本当にブチ撒けちゃやっぱりいけないのですよ。10
2004年6月21日 深い意味はない杉江真耶が愛媛県私立琴海学院中等部3年D組に転入する半年前だ――――
と、そのストーリーは始まっている。
某週刊誌に全文が掲載されもしたので読んだ人も多いだろう。
加害女児の執筆した『バトル・ロワイヤル』の――というよりたぶんその映画化作の外伝的SSである。
橋川はそもそもの「バトロワ」を知らんのでピンと来ないところも多々あったが、とにかく読んでみた。
まず率直な感想としては、「知識はそこそこレベルの子供が、背伸びした文章を書くとこうなるよね」
橋川あたりはそして、やはり同じ年頃の自分が書いていた小説もどきを思い出して「あたたた」となってしまうのだが。
とりあえず、当時の橋川よりも彼女は言葉を知っている。
「―(ダッシュ)」の使い方を覚えたのは橋川は中学に入ってからだったな、とそんなところにも感心してしまう。
そしてやはり「…」は「さんてん」で変換すると出せるよ、と教えてあげたかったな。
あと「?」や「!」の後は一マスあけよう。
「ばばばばば」とか、小説にマンガ的擬音を持ち込む時はもっと慎重に、特別な効果を狙う時以外は控えるべし。
それはともかく。
「小6がこんなものを」ではなく、「なるほど小6だ」という印象。
がんばって小説を書こうとはしてるんだけどね。
しかし、同じ年頃の橋川の書いてたものよりぐっと上出来で、要は経験不足。
そして何より。
橋川はこれがマスコミの言うように彼女の攻撃性や残酷性を反映したものとは感じない。
戦闘シーンは確かにあって、彼女自身を理想化したらしいヒロインはそこで勝利し、生き残る。
だが実際に多くの文字数を割いて描かれているのは、ヒロインの容貌や生い立ちや、心理描写の方だ。
自己を投影しているらしいヒロインをことさら才色兼備の美少女に描こうとしてるあたり、女の子だねぇ、と微苦笑をさそうほどに。
最初に与えられた武器が日本刀だったので、銃器を持ってる級友をだまし討ちしてそれを奪った、なんて描写があるのを見ると、おお、賢い選択だとうなってもしまうが。
日本刀で銃弾を真っ二つにするような話を書いてるプロ作家は恥を知らないといけない。
このSSは以下のように閉じる。
そしてプログラム終了。
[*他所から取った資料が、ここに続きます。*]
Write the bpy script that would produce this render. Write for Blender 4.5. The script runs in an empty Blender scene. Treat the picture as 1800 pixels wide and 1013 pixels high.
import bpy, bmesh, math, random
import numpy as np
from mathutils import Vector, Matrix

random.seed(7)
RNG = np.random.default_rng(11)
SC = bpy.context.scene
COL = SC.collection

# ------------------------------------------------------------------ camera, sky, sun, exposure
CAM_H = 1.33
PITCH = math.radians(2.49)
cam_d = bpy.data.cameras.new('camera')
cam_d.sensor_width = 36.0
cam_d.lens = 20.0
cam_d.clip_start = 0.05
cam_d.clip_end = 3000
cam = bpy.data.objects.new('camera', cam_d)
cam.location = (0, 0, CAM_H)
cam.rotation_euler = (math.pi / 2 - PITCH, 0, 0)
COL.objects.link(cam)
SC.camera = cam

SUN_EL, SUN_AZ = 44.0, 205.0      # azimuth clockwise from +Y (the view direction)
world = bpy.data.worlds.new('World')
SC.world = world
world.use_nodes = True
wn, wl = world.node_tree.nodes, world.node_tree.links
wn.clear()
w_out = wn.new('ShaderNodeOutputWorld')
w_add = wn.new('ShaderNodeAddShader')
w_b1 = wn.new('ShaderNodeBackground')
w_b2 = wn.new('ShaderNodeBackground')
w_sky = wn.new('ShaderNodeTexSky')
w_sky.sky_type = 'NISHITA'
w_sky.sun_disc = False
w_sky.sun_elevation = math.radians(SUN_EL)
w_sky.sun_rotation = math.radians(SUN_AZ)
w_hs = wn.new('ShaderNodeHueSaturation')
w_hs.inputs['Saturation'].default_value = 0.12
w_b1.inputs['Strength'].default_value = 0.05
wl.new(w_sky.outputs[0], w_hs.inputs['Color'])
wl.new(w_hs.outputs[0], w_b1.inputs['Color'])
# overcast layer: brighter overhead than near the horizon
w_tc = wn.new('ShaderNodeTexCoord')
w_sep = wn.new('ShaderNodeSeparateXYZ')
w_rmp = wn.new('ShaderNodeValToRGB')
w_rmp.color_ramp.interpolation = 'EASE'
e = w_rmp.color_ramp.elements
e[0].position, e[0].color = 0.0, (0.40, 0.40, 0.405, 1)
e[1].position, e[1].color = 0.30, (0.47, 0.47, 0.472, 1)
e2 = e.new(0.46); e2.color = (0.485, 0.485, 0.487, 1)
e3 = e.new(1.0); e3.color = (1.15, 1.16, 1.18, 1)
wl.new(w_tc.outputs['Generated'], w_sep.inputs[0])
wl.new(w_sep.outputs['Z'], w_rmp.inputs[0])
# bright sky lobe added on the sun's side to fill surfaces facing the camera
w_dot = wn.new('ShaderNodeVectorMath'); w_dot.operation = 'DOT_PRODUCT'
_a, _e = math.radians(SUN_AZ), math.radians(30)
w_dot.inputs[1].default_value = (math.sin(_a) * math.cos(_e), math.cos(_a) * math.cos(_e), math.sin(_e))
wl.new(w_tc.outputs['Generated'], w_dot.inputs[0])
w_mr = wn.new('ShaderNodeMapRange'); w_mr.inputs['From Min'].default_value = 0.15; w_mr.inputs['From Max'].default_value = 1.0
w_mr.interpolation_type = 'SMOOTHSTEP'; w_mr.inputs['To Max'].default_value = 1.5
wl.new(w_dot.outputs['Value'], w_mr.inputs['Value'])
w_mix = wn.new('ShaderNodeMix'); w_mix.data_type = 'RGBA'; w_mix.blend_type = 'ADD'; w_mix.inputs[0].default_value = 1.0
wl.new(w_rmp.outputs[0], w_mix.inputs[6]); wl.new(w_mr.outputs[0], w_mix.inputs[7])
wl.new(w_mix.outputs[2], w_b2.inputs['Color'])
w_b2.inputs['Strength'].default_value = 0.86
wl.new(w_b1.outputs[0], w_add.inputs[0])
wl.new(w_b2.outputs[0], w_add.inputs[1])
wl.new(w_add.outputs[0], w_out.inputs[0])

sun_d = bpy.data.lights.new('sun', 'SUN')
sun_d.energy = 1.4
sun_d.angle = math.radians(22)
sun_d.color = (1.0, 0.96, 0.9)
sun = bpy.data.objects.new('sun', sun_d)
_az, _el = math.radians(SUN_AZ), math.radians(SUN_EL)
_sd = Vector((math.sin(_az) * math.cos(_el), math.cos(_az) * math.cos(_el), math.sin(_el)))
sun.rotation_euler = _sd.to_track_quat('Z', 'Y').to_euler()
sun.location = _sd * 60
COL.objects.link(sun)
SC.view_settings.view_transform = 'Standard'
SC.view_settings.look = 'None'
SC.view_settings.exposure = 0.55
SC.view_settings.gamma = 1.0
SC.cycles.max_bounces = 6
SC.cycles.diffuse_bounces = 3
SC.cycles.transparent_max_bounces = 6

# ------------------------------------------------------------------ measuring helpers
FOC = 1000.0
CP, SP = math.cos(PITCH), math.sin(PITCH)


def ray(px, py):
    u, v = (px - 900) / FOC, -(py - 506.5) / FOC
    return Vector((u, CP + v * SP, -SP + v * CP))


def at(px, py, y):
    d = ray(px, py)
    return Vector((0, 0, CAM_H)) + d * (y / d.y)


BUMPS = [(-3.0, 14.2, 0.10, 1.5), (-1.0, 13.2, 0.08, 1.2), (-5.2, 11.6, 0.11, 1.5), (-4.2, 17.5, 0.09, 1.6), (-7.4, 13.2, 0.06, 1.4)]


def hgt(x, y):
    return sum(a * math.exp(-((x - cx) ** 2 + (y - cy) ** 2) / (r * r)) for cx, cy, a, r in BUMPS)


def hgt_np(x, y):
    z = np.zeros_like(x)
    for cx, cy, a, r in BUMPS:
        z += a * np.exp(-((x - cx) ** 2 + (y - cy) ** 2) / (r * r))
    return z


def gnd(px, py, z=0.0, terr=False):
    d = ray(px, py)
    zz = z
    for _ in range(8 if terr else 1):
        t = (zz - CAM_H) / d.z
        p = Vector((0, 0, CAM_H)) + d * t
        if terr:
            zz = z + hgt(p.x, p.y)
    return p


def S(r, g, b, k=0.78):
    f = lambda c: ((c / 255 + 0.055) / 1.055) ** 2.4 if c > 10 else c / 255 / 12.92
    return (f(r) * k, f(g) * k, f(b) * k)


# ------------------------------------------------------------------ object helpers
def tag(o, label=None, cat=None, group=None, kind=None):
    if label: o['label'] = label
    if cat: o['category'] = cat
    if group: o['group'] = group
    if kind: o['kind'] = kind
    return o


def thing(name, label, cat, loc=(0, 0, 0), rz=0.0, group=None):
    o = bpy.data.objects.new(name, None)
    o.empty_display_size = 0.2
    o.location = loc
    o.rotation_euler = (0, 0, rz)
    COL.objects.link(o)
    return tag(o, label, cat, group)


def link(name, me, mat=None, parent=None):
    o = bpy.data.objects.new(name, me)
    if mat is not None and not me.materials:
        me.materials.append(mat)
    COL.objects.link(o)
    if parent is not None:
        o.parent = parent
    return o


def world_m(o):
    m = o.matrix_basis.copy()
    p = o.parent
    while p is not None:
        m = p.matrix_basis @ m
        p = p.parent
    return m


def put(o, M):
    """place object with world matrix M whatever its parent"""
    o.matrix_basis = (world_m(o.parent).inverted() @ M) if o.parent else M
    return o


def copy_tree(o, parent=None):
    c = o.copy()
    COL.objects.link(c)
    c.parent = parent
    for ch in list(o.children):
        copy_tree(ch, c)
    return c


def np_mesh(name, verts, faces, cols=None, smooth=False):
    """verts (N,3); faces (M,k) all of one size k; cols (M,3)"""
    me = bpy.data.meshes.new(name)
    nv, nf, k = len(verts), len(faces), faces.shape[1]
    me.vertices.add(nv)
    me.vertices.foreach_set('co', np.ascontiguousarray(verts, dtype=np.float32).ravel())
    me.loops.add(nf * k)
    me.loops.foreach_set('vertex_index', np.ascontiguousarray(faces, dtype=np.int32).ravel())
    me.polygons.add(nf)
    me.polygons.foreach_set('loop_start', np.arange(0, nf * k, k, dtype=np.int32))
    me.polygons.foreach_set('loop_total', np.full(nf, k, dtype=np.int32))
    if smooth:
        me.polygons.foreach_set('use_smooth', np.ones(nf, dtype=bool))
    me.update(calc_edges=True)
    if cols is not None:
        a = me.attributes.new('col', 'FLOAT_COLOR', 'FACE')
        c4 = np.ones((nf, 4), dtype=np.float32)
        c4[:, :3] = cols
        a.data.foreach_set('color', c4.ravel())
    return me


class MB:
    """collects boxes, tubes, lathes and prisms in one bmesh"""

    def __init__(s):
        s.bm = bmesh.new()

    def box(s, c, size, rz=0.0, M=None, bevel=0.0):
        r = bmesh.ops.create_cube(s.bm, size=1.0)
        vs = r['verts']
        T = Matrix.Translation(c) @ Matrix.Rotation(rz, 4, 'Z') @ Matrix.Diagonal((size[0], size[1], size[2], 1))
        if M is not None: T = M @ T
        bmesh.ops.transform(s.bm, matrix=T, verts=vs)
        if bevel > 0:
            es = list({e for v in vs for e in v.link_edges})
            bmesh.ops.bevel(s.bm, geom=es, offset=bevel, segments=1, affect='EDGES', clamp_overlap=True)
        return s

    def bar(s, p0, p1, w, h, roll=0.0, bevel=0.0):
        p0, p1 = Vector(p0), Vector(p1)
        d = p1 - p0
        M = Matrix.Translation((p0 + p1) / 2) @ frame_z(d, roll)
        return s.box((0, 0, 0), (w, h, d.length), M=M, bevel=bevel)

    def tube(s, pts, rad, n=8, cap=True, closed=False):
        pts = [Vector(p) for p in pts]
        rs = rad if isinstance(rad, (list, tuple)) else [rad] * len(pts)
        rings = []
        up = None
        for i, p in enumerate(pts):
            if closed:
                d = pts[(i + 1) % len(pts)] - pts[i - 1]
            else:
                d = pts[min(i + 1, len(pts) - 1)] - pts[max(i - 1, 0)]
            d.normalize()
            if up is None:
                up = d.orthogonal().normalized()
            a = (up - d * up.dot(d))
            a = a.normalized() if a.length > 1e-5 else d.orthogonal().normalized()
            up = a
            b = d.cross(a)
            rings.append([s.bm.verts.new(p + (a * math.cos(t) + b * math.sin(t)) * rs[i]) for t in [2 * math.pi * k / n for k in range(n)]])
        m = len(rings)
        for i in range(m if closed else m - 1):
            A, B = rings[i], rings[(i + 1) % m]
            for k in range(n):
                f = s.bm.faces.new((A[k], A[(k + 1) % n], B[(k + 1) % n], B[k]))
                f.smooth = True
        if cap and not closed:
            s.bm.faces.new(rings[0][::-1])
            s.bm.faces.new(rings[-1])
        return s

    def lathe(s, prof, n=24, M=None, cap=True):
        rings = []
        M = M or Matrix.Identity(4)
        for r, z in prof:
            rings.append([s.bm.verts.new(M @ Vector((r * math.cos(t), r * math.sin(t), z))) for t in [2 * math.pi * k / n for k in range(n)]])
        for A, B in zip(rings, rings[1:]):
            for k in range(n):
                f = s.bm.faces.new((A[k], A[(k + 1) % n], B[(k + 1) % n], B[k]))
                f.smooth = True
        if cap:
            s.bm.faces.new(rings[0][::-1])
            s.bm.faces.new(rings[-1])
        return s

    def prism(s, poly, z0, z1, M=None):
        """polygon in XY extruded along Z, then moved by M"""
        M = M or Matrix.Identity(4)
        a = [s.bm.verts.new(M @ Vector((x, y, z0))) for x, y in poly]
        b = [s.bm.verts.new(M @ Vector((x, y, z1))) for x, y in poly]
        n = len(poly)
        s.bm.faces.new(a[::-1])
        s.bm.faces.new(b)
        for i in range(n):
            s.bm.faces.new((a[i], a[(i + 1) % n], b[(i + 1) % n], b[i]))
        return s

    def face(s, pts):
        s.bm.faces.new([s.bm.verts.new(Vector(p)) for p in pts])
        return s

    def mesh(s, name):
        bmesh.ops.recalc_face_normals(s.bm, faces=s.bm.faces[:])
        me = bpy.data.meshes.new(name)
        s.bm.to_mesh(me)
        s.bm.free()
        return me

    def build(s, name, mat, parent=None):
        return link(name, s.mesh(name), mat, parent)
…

杉江真耶は愛媛県私立琴海学園中等部3年D組で転校となる―――――。
そこでまた“プログラム”に巻き込まれるのだが。
(原文ママ)
専門用語で何とか言ったと思うけど。
まず時間をさかのぼり、過去のことを語ってから、(作中における)現時点に戻って来る手法。
ミステリだとそこに何か細工を仕込んだりもする、あの例のそれ。
多少とも小説を書いたことがあったら、誰も一度や二度は使ったことのあるテクだと思うけど、何ていったけかなぁ。
小6でこれを身につけていたとしたらたいしたもんだと思ってしまうのだけど、実際どうだろう。
言わせてもらえると、橋川は小5の時に使えました、エヘン。
さておき、これは杉江真耶という、現在愛媛県私立琴海学園中等部に在籍する主人公の、半年前の体験を描いたプロローグ部分な訳だが。
物語はここで終わらずに続きがある――あった…… すくなくとも5月4日の時点で彼女はそれを書く気があった、はずだと思う…… たぶん。
橋川が見てないだけかもしれないが、その点なぜかマスコミは伝えてない気がする。
話の導入部だけ見て
「自分を主人公に級友を犠牲に生き残る小説を書いた、何て残忍な娘だ」
というのは何だか違うんじゃないか、と思う。
この後どういうストーリーを彼女が考えていたかは想像するしかないわけだが。
そして想像は想像でしかない訳だが。
杉江真耶が琴海学園で恋をしたりなんかして、かつて15人をその手にかけた過去を悔恨をもって振り返る展開だって、ありえたかもしれない。
可能性はゼロではないというだけだが。
そして、それを書く前に彼女は自身の手を血にまみれさせてしまったのだったが。